## What you should do
Leave out the pictures and set down exactly the lines from the start of the listing through the one with "(0, -.012, 0))", both included.

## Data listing
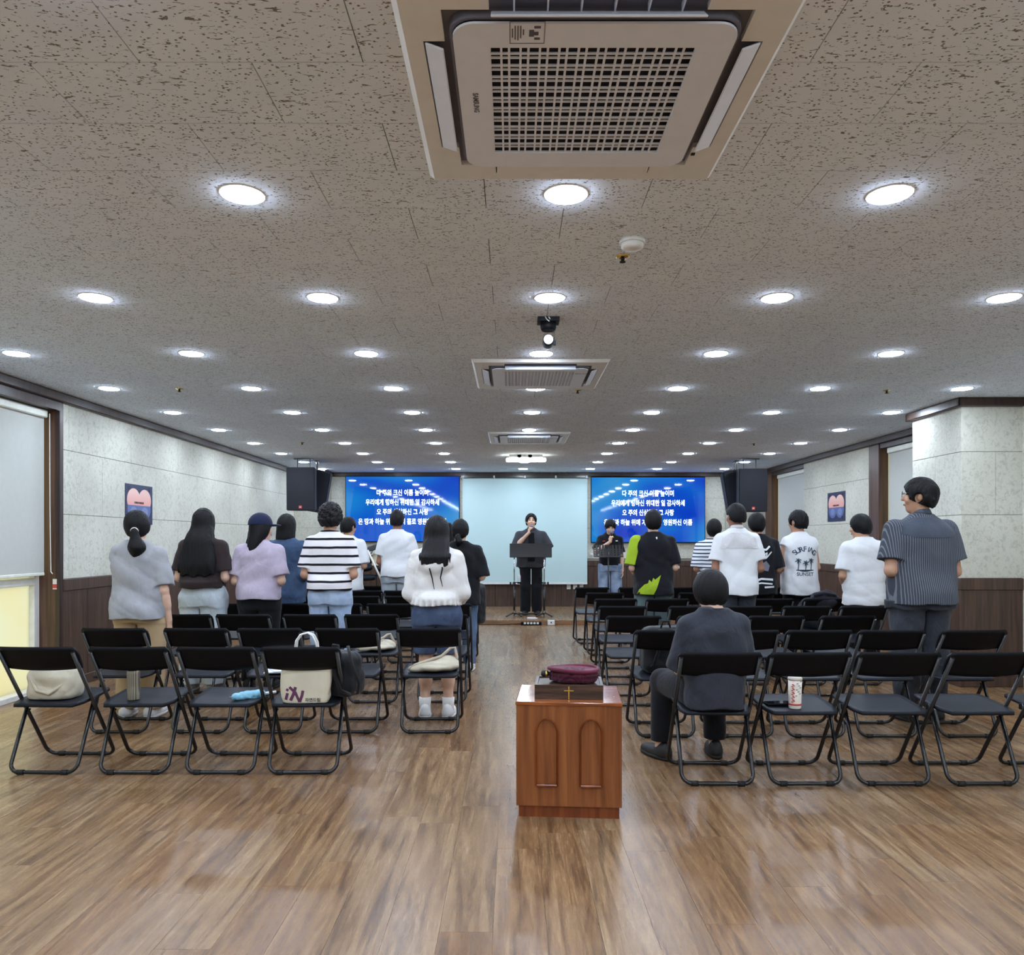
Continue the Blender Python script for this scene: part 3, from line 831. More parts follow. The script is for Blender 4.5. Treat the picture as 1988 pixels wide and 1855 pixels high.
for (xx, yy, zz, lab) in ((3.14, 14.415, .815, 'tiny round white knob on the front wainscot'), (1.5, 14.415, 1.06, 'small white switch on the wall beside the projection screen')):
    t = thing('wall_switch', lab, 'switch', (xx, yy, zz)); O('plate', box_mesh(.05, .02, .05, .006, 2), 'white_plastic', t)
    O('rocker', box_mesh(.02, .01, .03, .002), 'lamp_rim', t, (0, -.012, 0))

# posters on the side walls: two overlapping ovals, peach above, blue below
def poster(label, loc, rz):
    m, nt, bs = new_mat('poster_print')
    tc = N(nt, 'ShaderNodeTexCoord'); sp = N(nt, 'ShaderNodeSeparateXYZ'); nt.links.new(tc.outputs['Object'], sp.inputs[0])
    def oval(cx, cz, rx, rz_):
        dx = math_(nt, 'DIVIDE', math_(nt, 'SUBTRACT', sp.outputs['X'], cx), rx); dz = math_(nt, 'DIVIDE', math_(nt, 'SUBTRACT', sp.outputs['Z'], cz), rz_)
        return math_(nt, 'LESS_THAN', math_(nt, 'ADD', math_(nt, 'MULTIPLY', dx, dx), math_(nt, 'MULTIPLY', dz, dz)), 1.0)
    up = math_(nt, 'MAXIMUM', oval(-.12, .045, .14, .12), oval(.12, .045, .14, .12))
    dn = math_(nt, 'MAXIMUM', oval(-.12, -.045, .13, .115), oval(.12, -.045, .13, .115))
    ring = math_(nt, 'MAXIMUM', oval(-.12, -.075, .07, .05), oval(.12, -.075, .07, .05))
    top = math_(nt, 'GREATER_THAN', sp.outputs['Z'], -.01); low = math_(nt, 'LESS_THAN', sp.outputs['Z'], -.01)
    peach = ramp(nt, math_(nt, 'ADD', math_(nt, 'MULTIPLY', sp.outputs['Z'], 4.0), .3), [(0.2, rgb(232, 160, 150)), (.8, rgb(240, 196, 186))])
    c = mix(nt, math_(nt, 'MULTIPLY', up, top), rgb(38, 46, 80), peach)
    c = mix(nt, math_(nt, 'MULTIPLY', dn, low), c, rgb(92, 108, 158)); c = mix(nt, math_(nt, 'MULTIPLY', ring, low), c, rgb(122, 136, 180))
    nt.links.new(c, bs.inputs['Base Color']); bs.inputs['Roughness'].default_value = .5
    p = tag(O('wall_poster', box_mesh(.585, .004, .415), m, None, loc, (0, 0, rz)), label, 'poster', 'posters on the side walls')
    mb = MB()
    for k in range(7): mb.box((-.095 + .03 * k, -.003, .018), (.022 if k % 3 else .016, .001, .022))
    for k in range(5): mb.box((.20, -.003, -.17 + .008 * k), (.06, .001, .004)); mb.box((-.22, -.003, .18 - .008 * k), (.05, .001, .004)); mb.box((.22, -.003, .18 - .008 * k), (.04, .001, .004))
    o = mb.build('lettering', 'black_ink', p)
    return p
poster('dark blue poster with peach ovals above the woman in grey', (XL + .004, 8.08, 1.70), PI / 2)
poster('dark blue poster with peach ovals on the wall between the blinds', (XR - .004, 10.82, 1.80), -PI / 2)

# ================================================================== HANGING SPEAKERS
MAT['speaker_black'] = plain('speaker_cabinet', rgb(34, 37, 50), .55, bmp=.1)
MAT['speaker_mesh'] = plain('speaker_grille', rgb(22, 24, 34), .75, bmp=.2, vscale=80)
MAT['logo_red'] = plain('logo_red', rgb(206, 74, 70), .5)
def speaker(label, loc, rz, tilt):
    t = thing('hanging_speaker', label, 'speaker', loc, rz, 'hanging loudspeakers')
    w, h, d = .45, .67, .38
    P = [(-w / 2, 0), (w / 2, 0), (w / 2 * .66, d), (-w / 2 * .66, d)]
    bm = prism(P, -h / 2, h / 2); me = bm.mesh('cabinet'); b2 = bmesh.new(); b2.from_mesh(me)
    bmesh.ops.bevel(b2, geom=list(b2.edges), offset=.012, segments=2, affect='EDGES'); b2.to_mesh(me); b2.free()
    R = (tilt, 0, 0)
    O('cabinet', me, 'speaker_black', t, (0, 0, 0), R)
    g = O('grille', box_mesh(.435, .012, .655, .004), 'speaker_mesh', t, (0, -.004, 0), R)
    lg = O('maker_badge', box_mesh(.048, .006, .044), 'logo_red', g, (0, -.008, -.28))
    O('badge_lettering', text_mesh('JBL', .022, .0004), 'white_ink', g, (0, -.0125, -.282))
    mb = MB()
    for sx in (-1, 1): mb.tube([(sx * .10, .17, h / 2 - .02), (sx * .10, .17, CEIL - loc[2])], .007, 8)
    mb.box((0, .17, CEIL - loc[2] - .006), (.30, .06, .012)); mb.build('hanger', 'black_metal', t)
    pl = MB(); pl.box((-.153, .16, 0), (.01, .05, .05)); pl.build('handle', 'rubber', t, rot=R)
    return t
speaker('black loudspeaker facing the seats, hanging by the window wall', (-3.27, 11.8, 2.12), -.03, .02)
speaker('angled black loudspeaker behind the one by the window wall', (-3.0, 12.44, 2.09), 1.75, .16)
speaker('black loudspeaker facing the seats, hanging by the blinds', (3.73, 11.8, 2.10), .03, .02)
speaker('angled black loudspeaker behind the one by the blinds', (3.47, 12.44, 2.09), -1.75, .16)

# ================================================================== FOLDING CHAIRS
def u_frame(hw, ytop, ztop, ybot, zbot, r=.011, cr=.055, top_close=False, n=8):
    """bent tube: down one side, along the floor, up the other"""
    dirv = Vector((0, ybot - ytop, zbot - ztop)).normalized()
    pts = [(-hw, ytop, ztop)]
    for i in range(7):
        a = PI / 2 * i / 6
        c = Vector((-hw + cr, ybot, zbot)) - dirv * cr
        p = c + Vector((-cr * math.cos(a), 0, 0)) + dirv * (cr * math.sin(a)); pts.append(tuple(p))
    pts += [(-x, y, z) for x, y, z in reversed(pts)]
    return MB().tube(pts, r, n)
def back_mesh():
    nu, nv = 14, 6; V = []; F = []
    def pt(u, v, side):
        # v 0 bottom .. 1 top
        hw = .224 if v < .7 else .224 - .018 * ((v - .7) / .3) ** 2
        hw -= .012 * (1 - v) ** 2
        x = (u * 2 - 1) * hw
        zb = .585 + .012 * (u * 2 - 1) ** 2
        z = zb + (.727 - zb) * v
        y = -.073 + (.727 - z) * .64 + .018 * (u * 2 - 1) ** 2
        th = .017 * (1 if 0 < v < 1 else .55)
        return (x, y + (th if side else -th) / 2 * 1.5, z + (0 if side else .004 * v))
    for side in (0, 1):
        for j in range(nv + 1):
            for i in range(nu + 1): V.append(pt(i / nu, j / nv, side))
    S = (nu + 1) * (nv + 1); idx = lambda s, i, j: s * S + j * (nu + 1) + i
    for j in range(nv):
        for i in range(nu):
            F.append((idx(0, i, j), idx(0, i + 1, j), idx(0, i + 1, j + 1), idx(0, i, j + 1)))
            F.append((idx(1, i, j), idx(1, i, j + 1), idx(1, i + 1, j + 1), idx(1, i + 1, j)))
    for i in range(nu):
        F.append((idx(0, i, nv), idx(0, i + 1, nv), idx(1, i + 1, nv), idx(1, i, nv))); F.append((idx(0, i, 0), idx(1, i, 0), idx(1, i + 1, 0), idx(0, i + 1, 0)))
    for j in range(nv):
        F.append((idx(0, 0, j), idx(0, 0, j + 1), idx(1, 0, j + 1), idx(1, 0, j))); F.append((idx(0, nu, j), idx(1, nu, j), idx(1, nu, j + 1), idx(0, nu, j + 1)))
    return MB().add(V, F).mesh('backrest', True)
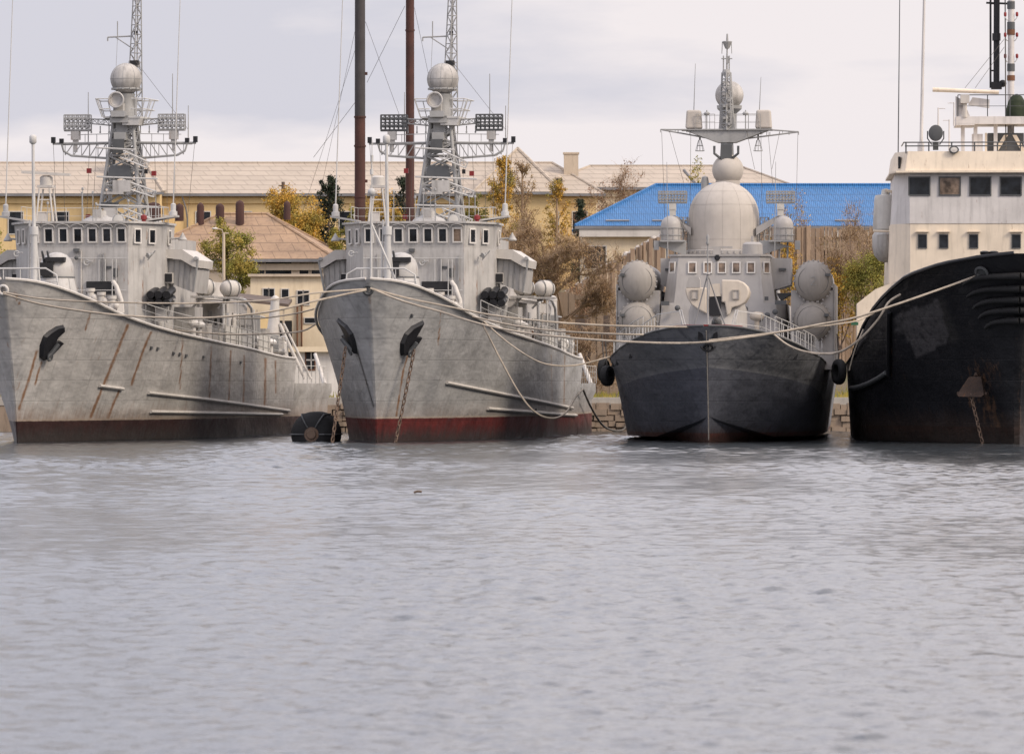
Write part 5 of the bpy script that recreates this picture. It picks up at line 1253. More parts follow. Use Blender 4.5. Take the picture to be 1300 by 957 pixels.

## Worked answer
Continue the Blender Python script for this scene: part 3, from line 831. More parts follow. The script is for Blender 4.5. Treat the picture as 1988 pixels wide and 1855 pixels high.
for (xx, yy, zz, lab) in ((3.14, 14.415, .815, 'tiny round white knob on the front wainscot'), (1.5, 14.415, 1.06, 'small white switch on the wall beside the projection screen')):
    t = thing('wall_switch', lab, 'switch', (xx, yy, zz)); O('plate', box_mesh(.05, .02, .05, .006, 2), 'white_plastic', t)
    O('rocker', box_mesh(.02, .01, .03, .002), 'lamp_rim', t, (0, -.012, 0))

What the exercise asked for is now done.